The index dropped by over 30 percent in 2008, end of year figures show.

The FTSE 100 suffered an all-time record fall in 2008, as the global credit crunch turned into a banking crisis - and led to a severe economic downturn.

Closing early at 12.30pm on New Year's Eve, the London Stock Exchange's flagship index stood at 4,434 points - gaining 0.94 percent during the day. However, the FTSE stood at 31 percent lower than it did on New Year's Eve 2007, when it closed at 6,457 points.

This is the worst annual fall since the exchange's inception in 1984, meaning that the annual effects of the crunch have been worse than that of Black Monday in 1987, the recession of the early 1990s - during which the UK crashed out of the Exchange Rate Mechanism - and the bursting of the dotcom bubble of the early 2000s.
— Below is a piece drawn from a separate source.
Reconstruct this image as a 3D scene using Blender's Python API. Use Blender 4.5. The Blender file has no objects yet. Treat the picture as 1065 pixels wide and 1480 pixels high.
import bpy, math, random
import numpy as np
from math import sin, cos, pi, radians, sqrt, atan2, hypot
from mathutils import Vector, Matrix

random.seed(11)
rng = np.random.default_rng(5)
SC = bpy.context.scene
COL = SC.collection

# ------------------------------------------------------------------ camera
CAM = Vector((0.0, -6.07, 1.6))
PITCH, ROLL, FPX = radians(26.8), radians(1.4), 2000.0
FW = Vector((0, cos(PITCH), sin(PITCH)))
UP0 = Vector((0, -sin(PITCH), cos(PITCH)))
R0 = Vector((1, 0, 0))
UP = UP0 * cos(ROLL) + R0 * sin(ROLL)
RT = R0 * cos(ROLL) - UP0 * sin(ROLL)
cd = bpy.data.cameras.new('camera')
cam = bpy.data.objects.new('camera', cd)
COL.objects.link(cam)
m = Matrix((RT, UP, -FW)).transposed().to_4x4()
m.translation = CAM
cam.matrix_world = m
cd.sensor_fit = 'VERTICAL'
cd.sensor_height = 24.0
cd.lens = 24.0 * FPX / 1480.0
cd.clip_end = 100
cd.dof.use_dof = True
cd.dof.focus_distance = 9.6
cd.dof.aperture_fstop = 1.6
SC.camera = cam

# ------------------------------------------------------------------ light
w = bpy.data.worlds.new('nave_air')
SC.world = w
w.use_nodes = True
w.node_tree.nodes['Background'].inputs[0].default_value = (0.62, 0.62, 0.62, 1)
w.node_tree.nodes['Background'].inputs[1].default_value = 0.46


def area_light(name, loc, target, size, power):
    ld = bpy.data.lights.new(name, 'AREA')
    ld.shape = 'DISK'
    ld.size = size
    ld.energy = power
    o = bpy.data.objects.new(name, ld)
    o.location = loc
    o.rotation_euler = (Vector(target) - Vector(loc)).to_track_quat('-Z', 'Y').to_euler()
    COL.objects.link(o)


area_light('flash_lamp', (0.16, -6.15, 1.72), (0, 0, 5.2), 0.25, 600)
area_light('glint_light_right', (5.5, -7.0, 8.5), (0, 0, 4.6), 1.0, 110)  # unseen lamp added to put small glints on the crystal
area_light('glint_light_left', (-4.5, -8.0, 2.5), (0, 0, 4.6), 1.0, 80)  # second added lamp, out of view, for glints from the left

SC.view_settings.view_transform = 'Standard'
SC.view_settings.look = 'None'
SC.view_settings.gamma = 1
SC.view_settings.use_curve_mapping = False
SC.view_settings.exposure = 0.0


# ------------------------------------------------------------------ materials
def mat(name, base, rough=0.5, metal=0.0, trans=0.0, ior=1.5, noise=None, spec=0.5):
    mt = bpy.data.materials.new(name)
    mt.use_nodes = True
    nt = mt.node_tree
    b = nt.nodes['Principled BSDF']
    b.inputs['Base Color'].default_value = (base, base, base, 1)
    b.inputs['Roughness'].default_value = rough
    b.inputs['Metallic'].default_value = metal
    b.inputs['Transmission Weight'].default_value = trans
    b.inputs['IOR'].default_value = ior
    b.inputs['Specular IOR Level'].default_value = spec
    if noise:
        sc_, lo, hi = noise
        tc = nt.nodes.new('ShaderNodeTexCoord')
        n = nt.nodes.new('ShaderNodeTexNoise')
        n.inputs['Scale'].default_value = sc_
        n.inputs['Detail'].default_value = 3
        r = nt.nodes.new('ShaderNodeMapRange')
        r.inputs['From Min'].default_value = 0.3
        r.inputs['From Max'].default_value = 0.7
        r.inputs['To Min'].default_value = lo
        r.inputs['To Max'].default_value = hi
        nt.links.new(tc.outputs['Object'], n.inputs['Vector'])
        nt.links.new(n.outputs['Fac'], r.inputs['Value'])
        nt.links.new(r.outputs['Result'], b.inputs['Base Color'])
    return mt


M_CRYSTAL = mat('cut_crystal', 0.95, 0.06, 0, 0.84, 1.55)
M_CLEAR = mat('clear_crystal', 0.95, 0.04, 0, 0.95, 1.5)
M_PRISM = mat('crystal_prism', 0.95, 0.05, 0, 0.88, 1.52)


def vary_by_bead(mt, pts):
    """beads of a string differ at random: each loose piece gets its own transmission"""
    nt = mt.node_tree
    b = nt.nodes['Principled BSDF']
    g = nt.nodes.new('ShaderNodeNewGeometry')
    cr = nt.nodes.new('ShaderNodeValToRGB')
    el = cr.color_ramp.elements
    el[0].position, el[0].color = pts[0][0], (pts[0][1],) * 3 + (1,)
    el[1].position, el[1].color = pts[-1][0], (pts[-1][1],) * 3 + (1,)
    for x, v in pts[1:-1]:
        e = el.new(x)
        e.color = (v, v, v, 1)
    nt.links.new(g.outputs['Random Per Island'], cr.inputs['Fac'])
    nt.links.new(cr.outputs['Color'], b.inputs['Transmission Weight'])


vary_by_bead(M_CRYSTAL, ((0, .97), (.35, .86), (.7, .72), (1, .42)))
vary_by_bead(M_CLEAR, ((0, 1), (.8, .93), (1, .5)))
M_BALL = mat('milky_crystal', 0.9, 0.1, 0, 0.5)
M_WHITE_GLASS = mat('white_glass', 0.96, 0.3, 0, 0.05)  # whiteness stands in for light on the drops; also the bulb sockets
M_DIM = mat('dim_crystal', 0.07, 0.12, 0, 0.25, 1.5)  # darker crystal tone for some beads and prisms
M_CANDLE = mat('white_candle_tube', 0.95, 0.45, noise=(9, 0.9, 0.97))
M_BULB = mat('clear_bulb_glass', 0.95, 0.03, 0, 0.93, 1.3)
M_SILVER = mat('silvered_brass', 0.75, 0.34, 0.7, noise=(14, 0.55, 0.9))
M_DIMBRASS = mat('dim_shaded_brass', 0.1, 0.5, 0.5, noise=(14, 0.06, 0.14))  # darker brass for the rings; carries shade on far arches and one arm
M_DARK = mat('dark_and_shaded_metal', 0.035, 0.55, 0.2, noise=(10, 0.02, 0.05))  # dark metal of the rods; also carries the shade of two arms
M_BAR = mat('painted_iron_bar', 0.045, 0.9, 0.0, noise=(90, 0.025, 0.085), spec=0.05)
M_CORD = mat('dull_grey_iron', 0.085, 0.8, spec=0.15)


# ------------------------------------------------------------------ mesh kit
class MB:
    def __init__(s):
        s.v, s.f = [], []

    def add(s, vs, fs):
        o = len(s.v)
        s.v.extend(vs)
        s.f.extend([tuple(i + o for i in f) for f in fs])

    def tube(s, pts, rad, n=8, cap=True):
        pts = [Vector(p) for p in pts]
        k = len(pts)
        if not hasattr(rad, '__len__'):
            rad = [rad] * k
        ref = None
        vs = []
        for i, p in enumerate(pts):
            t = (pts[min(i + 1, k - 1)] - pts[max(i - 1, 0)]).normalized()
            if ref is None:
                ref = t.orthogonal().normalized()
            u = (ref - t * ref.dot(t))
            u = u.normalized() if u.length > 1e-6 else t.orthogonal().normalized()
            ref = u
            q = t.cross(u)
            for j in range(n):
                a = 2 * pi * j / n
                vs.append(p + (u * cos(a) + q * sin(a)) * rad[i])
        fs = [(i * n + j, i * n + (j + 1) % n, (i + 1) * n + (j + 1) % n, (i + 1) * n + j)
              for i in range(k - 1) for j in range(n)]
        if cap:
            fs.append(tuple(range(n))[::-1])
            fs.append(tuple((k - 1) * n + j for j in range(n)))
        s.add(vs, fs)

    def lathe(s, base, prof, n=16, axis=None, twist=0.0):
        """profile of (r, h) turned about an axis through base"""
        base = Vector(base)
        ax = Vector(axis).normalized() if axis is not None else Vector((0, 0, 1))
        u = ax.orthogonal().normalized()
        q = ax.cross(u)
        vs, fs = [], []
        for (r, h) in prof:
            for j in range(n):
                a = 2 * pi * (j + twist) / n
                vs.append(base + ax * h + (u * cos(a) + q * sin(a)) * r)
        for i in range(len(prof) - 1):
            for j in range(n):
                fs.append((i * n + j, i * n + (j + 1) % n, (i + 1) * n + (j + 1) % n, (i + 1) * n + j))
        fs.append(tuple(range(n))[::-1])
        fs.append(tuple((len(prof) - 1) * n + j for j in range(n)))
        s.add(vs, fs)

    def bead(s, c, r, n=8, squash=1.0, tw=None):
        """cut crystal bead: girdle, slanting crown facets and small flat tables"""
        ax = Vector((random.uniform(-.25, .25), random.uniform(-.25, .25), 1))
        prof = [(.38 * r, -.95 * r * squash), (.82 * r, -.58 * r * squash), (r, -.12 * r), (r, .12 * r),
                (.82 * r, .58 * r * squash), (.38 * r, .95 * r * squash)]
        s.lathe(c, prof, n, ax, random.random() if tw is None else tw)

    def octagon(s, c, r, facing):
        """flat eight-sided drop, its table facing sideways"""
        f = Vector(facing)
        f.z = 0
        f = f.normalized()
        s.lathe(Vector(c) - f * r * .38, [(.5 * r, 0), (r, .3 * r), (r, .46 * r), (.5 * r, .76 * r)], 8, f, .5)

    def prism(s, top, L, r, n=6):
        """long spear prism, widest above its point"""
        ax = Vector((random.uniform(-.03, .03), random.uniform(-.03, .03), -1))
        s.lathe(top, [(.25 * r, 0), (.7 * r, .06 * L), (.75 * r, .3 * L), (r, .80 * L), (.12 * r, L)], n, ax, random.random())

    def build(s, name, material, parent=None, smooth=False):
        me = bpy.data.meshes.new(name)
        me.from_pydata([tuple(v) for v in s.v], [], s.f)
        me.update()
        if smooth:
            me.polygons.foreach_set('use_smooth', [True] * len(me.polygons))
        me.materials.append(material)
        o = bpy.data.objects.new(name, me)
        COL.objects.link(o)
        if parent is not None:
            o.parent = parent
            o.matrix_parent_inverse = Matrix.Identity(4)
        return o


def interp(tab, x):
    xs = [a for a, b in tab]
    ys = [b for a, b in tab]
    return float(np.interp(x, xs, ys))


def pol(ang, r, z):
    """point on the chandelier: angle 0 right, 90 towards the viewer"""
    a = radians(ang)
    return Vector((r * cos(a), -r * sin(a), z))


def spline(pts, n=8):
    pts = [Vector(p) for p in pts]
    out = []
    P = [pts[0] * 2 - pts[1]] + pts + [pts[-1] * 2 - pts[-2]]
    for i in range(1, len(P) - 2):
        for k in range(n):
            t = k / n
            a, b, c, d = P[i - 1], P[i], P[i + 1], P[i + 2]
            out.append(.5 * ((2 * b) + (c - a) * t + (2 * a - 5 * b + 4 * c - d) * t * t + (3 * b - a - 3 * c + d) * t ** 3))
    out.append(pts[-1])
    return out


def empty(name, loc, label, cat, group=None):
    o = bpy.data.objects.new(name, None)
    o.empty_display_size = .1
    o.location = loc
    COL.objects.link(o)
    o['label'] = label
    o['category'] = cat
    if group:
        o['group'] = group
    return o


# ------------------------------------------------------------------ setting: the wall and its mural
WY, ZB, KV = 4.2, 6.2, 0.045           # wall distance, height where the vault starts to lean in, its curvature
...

Still worse falls have been experienced on other stock exchanges - with indices retreating by roughly 50 percent globally since the onset of the financial crisis.

The worst weeks of the year came in September and October, following the collapse of US investment bank Lehman Brothers and the rapid-fire nationalisations of insurer AIG and mortgage lenders Fannie Mae and Freddie Mac. A seeming run on the global banking system as a whole saw the FTSE drop by over 20 percent in a five-day period in early October.

However, the announcement of bank rescue schemes from various world governments alleviated the downturn in the equities markets over the following weeks.

Speaking to the BBC after the year of turmoil, Dirk Mueller of MWB Fairtrading was reluctant to make any 2009 forecasts. "I believe that we will have a lot of problems next year and much deeper prices than this year," he commented. "But where we will be at the end of the year, absolutely no clue."